Süt mamullerine gelince bunlar o denli az istihlâk edilmektedirler ki çok az Çinli, sütten kesildikten sonra laktozu hazmetme kabiliyetini muhafaza eder. Bu bir genetik bozukluk olmayıp sütlü mamullerin mutat olarak tüketildiği bir ortamda büyümüş Çinliler sütü hazmetmek için gerekli laktası terkip etmeye devam ederler. Gerçekten, Çin’in kendisinde de sütlü mamuller Kuzey sülâleleri ve ilk Tang döneminde, üst – sınıf Çinlilerin yeni idarecilerle aşırı derecede karşılıklı evlilikler akdettiklerinde kısa süreli bir rağbet görmüş; yeni idarecilerin, gerçek Çinlilere nahoş gelen kımız, peynir vs.ye düşkün bozkırların müstevlileri olduklarını biliyoruz. Bu süt mamullerini sağlayan sığırtmaçlar muhtemelen Çinli olmayıp bunlar göçebe kökenli Türk – Moğol, Uygur… olmalıydı.
Çin imparatorluğunun geleneksel sınırı çayırın başladığı yerde dururdu, şöyle ki bozkırın en zengin otlakları bile iyi tarım arazisi olmamaktaydı. Bundan önceki ciltlerde de vurgulamış olduğumuz gibi Moğol geleneğine göre toprak kutsaldır, gerekli asgarîden fazlası ya da aynı toprak üst üste iki yıl sürülmeyecektir. Cengiz Han’ın Çin’de fethettiği birçok mezru araziyi “otlak olma asaletine yükseltmiş” olduğunu biliyoruz.
Çin bürokrasisi, yerinin saptanması, sayılıp vergilendirilmesi güç ve Çin’e siyasî sadakati çayır rüzgârıyla değişen göçebe hayvancılarla değil, yerleşik çiftçilerle başa çıkacak şekilde tertiplenmişti. Çinli yerleşik çiftçilerin tarımı açıkça saptanmış Çin sınırlarının ötesine taşırma teşebbüsleri felâketle sonuçlanabilirdi zira sınır ziraatının kârı az ve güvenilmezdi ve yerleşmiş Çinliler göçebelerin daha üstün yaşamına geçme eğiliminde olabilirlerdi ki bu takdirde bunlar Çin için kaybolmuş olacaklardı. Çinli idareciler bu keyfiyetin idraki içindeydiler ve Çinli çiftçilerle yabancı çobanlar arasında kesin siyasî ve fizikî bir ayırım gereğini duyuyorlardı.

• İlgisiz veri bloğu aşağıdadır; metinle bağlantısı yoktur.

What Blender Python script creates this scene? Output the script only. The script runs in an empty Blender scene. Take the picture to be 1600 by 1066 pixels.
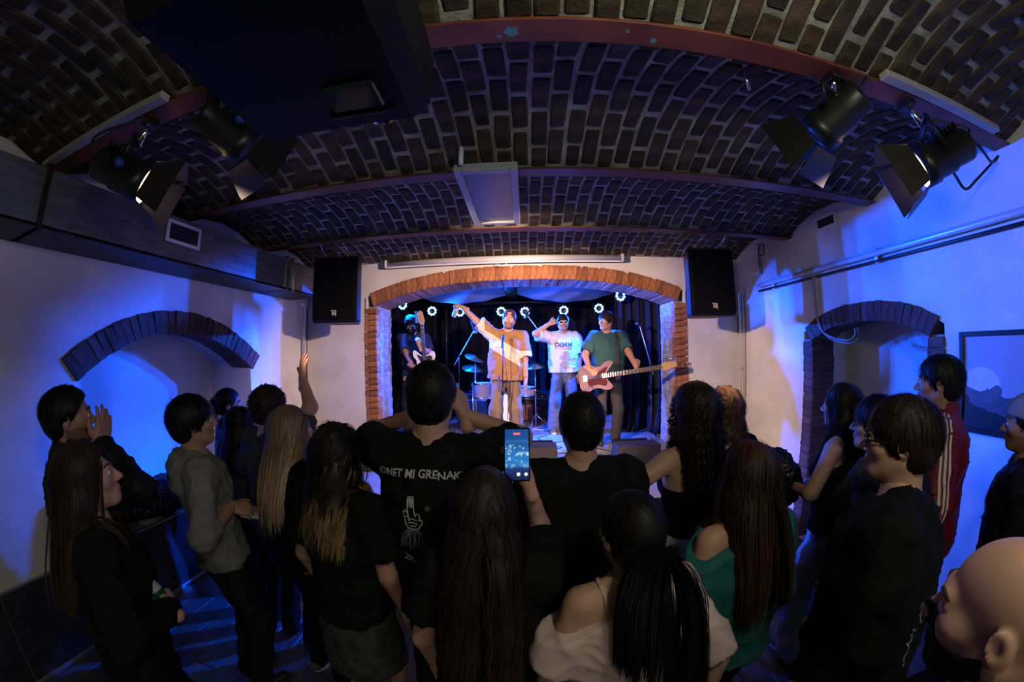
import bpy, bmesh, math, random
import numpy as np
from mathutils import Vector, Matrix
from mathutils.bvhtree import BVHTree

# ------------------------------------------------------------------ camera, world, exposure
scene = bpy.context.scene
COL = scene.collection
CAM_Z = 2.0
YAW, PITCH, ROLL = 0.0391, 0.0224, 0.016
FPX = 540.0                                   # stereographic fisheye, focal length in pixels of a 1600 px wide frame


def setup_camera():
    c, s = math.cos, math.sin
    Rz = np.array([[c(YAW), -s(YAW), 0], [s(YAW), c(YAW), 0], [0, 0, 1]])
    Rx = np.array([[1, 0, 0], [0, c(PITCH), -s(PITCH)], [0, s(PITCH), c(PITCH)]])
    Ry = np.array([[c(ROLL), 0, s(ROLL)], [0, 1, 0], [-s(ROLL), 0, c(ROLL)]])
    M = Rz @ Rx @ Ry
    cd = bpy.data.cameras.new('camera')
    cam = bpy.data.objects.new('camera', cd)
    COL.objects.link(cam)
    m = Matrix.Identity(4)
    for i in range(3):
        m[i][0], m[i][1], m[i][2] = M[i][0], M[i][2], -M[i][1]
    m[2][3] = CAM_Z
    cam.matrix_world = m
    cd.type = 'PANO'
    cd.sensor_fit = 'HORIZONTAL'
    cd.sensor_width = 36.0
    cd.sensor_height = 36.0 * 1066 / 1600
    cd.clip_start = 0.02
    tgt = cd if hasattr(cd, 'panorama_type') else cd.cycles
    tgt.panorama_type = 'FISHEYE_LENS_POLYNOMIAL'
    f = FPX * 36.0 / 1600.0
    r = np.linspace(0.05, 22.5, 300)
    th = 2 * np.arctan(r / (2 * f))
    A = np.stack([r, r ** 2, r ** 3, r ** 4], 1)
    k = np.linalg.lstsq(A, th, rcond=None)[0]
    tgt.fisheye_fov = math.radians(200)
    tgt.fisheye_polynomial_k0 = 0.0
    tgt.fisheye_polynomial_k1 = -float(k[0])
    tgt.fisheye_polynomial_k2 = -float(k[1])
    tgt.fisheye_polynomial_k3 = -float(k[2])
    tgt.fisheye_polynomial_k4 = -float(k[3])
    cd.lens = 12.0
    scene.camera = cam


setup_camera()
vs = scene.view_settings
vs.view_transform = 'Standard'
vs.look = 'None'
vs.exposure = 0.0
vs.gamma = 1.0
vs.use_curve_mapping = False
scene.cycles.max_bounces = 6
scene.cycles.diffuse_bounces = 1
scene.cycles.glossy_bounces = 2

world = bpy.data.worlds.new('world')
scene.world = world
world.use_nodes = True
world.node_tree.nodes['Background'].inputs[0].default_value = (0.10, 0.22, 0.30, 1)
world.node_tree.nodes['Background'].inputs[1].default_value = 0.008

R = math.radians


def lamp(name, kind, loc, color, power, target=None, **kw):
    ld = bpy.data.lights.new(name, kind)
    ld.color = color
    ld.energy = power
    for k, v in kw.items():
        setattr(ld, k, v)
    o = bpy.data.objects.new(name, ld)
    COL.objects.link(o)
    o.location = loc
    if target is not None:
        o.rotation_euler = (Vector(target) - Vector(loc)).to_track_quat('-Z', 'Y').to_euler()
    return o


# the hall lamp behind the photographer, under the vault
lamp('hall_lamp', 'POINT', (0.58, -0.10, 2.76), (0.95, 0.95, 0.70), 22.0, shadow_soft_size=0.10)
lamp('fill_lamp', 'POINT', (0.55, -1.75, 2.25), (1.0, 0.92, 0.76), 20.0, shadow_soft_size=0.15)  # added unseen fill behind the camera, brightens the backs of the audience

# stage wash: LED spot cans along the back truss, all set to blue: (x, y, z), aim
LED_SPOTS = [((-1.83, 5.00, 2.69), (0.3, 4.9, 0.9), 104, 1.7), ((-1.60, 5.8, 2.67), (2.8, 2.1, 2.0), 46, 1.0), ((-1.11, 5.8, 2.64), (2.8, 1.45, 2.35), 38, 1.0),
             ((-0.40, 5.8, 2.63), (2.8, 2.7, 1.8), 48, 1.0), ((0.0, 5.8, 2.62), (-3.2, 2.2, 1.3), 30, 1.1), ((0.655, 5.8, 2.63), (-3.2, 2.0, 1.35), 28, 1.1),
             ((1.26, 5.8, 2.66), (-2.9, 3.0, 1.7), 34, 1.0), ((1.41, 5.00, 2.75), (-0.4, 4.0, 0.75), 66, 2.2)]
LED_POWER = 1500.0
for i, (p, t, cone, pw) in enumerate(LED_SPOTS):
    d = (Vector(t) - Vector(p)).normalized()
    lamp('stage_led_beam', 'SPOT', Vector(p) + d * 0.04, (0.0, 0.085, 1.0), LED_POWER * pw, t, spot_size=R(cone), spot_blend=0.6, shadow_soft_size=0.05)

# theatre spots on the first beam, warm white on the band: (lens position, aim)
FRESNELS = [((-1.73, 1.00, 2.77), (1.0, 4.3, 1.3), 1), ((-1.24, 1.16, 2.92), (0.0, 4.6, 1.5), 0),
            ((1.30, 1.12, 2.90), (0.0, 4.6, 1.5), 0), ((1.80, 0.98, 2.76), (-1.0, 4.3, 1.3), 1)]
FRES_POWER = 820.0


# ------------------------------------------------------------------ materials
MATS = {}


def nd(nt, t, **kw):
    n = nt.nodes.new(t)
    for k, v in kw.items():
        setattr(n, k, v)
    return n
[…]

M.Ö. III. yy.da imparator Che Honang – Ti ilk birleşik Çin İmparatorluğu’nu kurmuş, bundan önceki krallıkların bölgesel duvarlarını birleştirerek Büyük Sed sınırını tesis etmişti. Bunun Çin İmparatorluğu’nun münasip genişlemesinin bilerek ayrılmış sınırı olduğunu belirtmek önemlidir; başka deyimle Sed, göçebe taarruzlarının gerektirdiği bir yapı değildi. Bu saldırılar, Çinliler tarafından hududun tefriki neticesinde daha sonra vaki olacaktı ve büyük ölçüde ticaret koşullarının sonucuydu: Çin’in göçebelerden istediği canlı hayvan, deri, yün, kürk’ün değeri “barbar”ların Çin’den istekileri tahıl, dokuma ve demir eşyanınkilerle eşit değildi. Bu tefsir tarzı, Kuzey Çin’in bireysel krallıklarının bozkırın münferit kabileleriyle alışverişte bulunmalarına karşılık Çin’de bir birleşik imparatorluğun kurulmasının derhal Hsiung – Nu’ların birleşik kabile ya da göçebe imparatorluğunun kurulmasını intaç etmiş olmasıyla teyit edilir.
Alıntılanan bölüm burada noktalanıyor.